Esistono fatti concreti che sono inequivocabili indicatori dell'inizio di questo difficilmente arrestabile o reversibile processo. Il principale fenomeno, un avvenimento macroscopico che si cerca di contenere con sistemi di cura palliativa assolutamente inadeguati, è quello dell'emigrazione dai paesi poveri. E' un esodo dal sapore biblico. La gente, la gente che letteralmente muore di fame in quanto non riesce a trovare sostentamento, la gente che è costretta a convivere con la tragedia di guerre che sembrano non finire mai - guerre spesso alimentate da chi ha interesse a mantenere in certi scacchieri un clima instabile - abbandona casa, abitudini, affetti, punti di riferimento culturali e religiosi ed affronta cammini lunghi, densi di pericoli mortali, con la speranza di ottenere una vita nella quale morire di stenti, o peggio veder morire di stenti la propria famiglia, non sia una regola quotidiana.
La fame è una molla incontenibile. Una spinta incessante. Non c'è al mondo barriera o legge che possano arrestarla. La storia, tutta la storia dell'umanità lo insegna a chiare lettere. Per questa spinta l'opulente America del nord parla sempre di più spagnolo o portoghese, per questa spinta la grassa Europa si confronta sempre più da vicino con l'Africa. Una chiave di lettura semplice dei fatti, presto intuita da chi non si è lasciato trascinare dall'onda emozionale del momento, ha immediatamente suggerito che il confronto est - ovest si sarebbe immediatamente tramutato nel confronto nord - sud. La geografia conta poco. Il confronto che caratterizza il periodo storico attuale è tra paesi poveri e paesi ricchi. Questi ultimi appaiono, oltretutto, spaventati dal fatto che l'emigrante tende a portare con sé per quanto possibile la propria cultura e la propria religione. Non è questa cosa da poco.

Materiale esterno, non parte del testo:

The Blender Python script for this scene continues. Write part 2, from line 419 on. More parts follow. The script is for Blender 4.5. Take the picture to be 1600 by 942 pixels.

Taluno vede ciò come un importante segnale di allarme in quanto vede in atto una forma di conquista strisciante, contraddistinta da un marker demografico del tutto favorevole alla popolazione recentemente immigrata.
Vanno introdotti, e presto, correttivi prima di essere costretti a fare un grande salto nel buio. L'economia mondiale è nelle mani di pochi, pochissimi speculatori che hanno di fatto drogato ancor di più il mercato, anche attribuendogli l'aggettivazione "globale" dopo l'adesione al WTO (World Trade Organization) del 97% del commercio mondiale. La libera circolazione di merci e capitali, si è detto, favorirà il commercio e metterà i paesi più poveri nelle condizioni di competere con quelli più ricchi. Il risultato fallimentare di questo accordo è nel fatto che la forbice povertà/ricchezza si è ampliata a dismisura mentre qualcuno, profittando della eliminazione delle barriere doganali, ha spostato importanti centri di produzione in paesi a basso costo di manodopera creando la nuova figura dello "job-dumping" che è una nuova forma di concorrenza sleale.
Bene ha visto chi ha sottolineato la necessità di spingere il mercato verso principi di eticità che, in questo momento, appaiono come l'unico correttivo possibile per tentare un salvataggio in extremis dell'economia.